Nreal’s Air glasses could help you to learn to cook, play guitar, and maybe even improve your deadlift form through digital overlays cast over the lenses, beamed straight into your eyeballs. But most of all, paired with the XRAI AR App, Nreal’s glasses will translate audio.

Limitations of Lip-Reading

Those with hearing impairments don’t have many options these days. They have to learn sign language or learn to lip-read. But lip-reading is problematic, with limitations due to the speed of speech. Many words also look alike when pronounced, causing confusion, doubt, and slowing communication.

But lip-reading could soon be oral history, thanks to Nreal’s glasses. These instantly translate audio into text that can be easily read by the wearer as IRL subtitles—including across different languages—and they’re tethered through a lightweight USB cable to a number of devices. For subtitling, it can easily connect to the XRAI App on your phone.

Hi-Tech AR Glasses Becoming a Nreality

The glasses are designed to be sleek and lightweight, making them easy to wear for extended periods of time. They also have a wide field of view, allowing the wearer to see both the real world and the augmented subtitles without obstruction—users can ‘shift’ between the display and worldly vision by tilting their heads. For example, looking up while cooking to browse through a digital cookbook or recipe.
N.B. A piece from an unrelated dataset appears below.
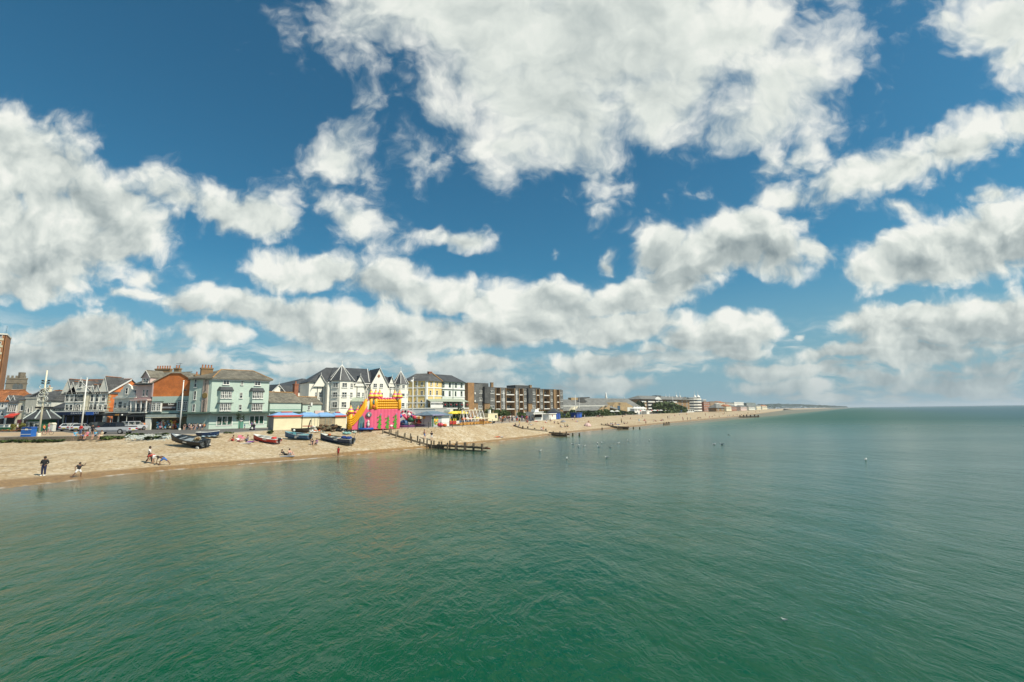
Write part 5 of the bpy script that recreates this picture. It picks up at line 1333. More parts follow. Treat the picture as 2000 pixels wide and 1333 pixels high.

Unfortunately, having to be tethered to a device could limit potential adoption, as we’ve seen with VR headsets so far, but they’re set to have a huge impact on the aurally-impaired community. Unlike their virtual reality counterparts, they’re already reasonably lightweight and easy to carry, and their potential to improve accessibility is undeniable.

Overall, the XRAI AR glasses are a major step forward in assistive technology for deaf individuals. They will provide a much-needed solution to the challenges faced by deaf people in understanding spoken words, and could help to bridge the communication gap between the deaf and hearing communities.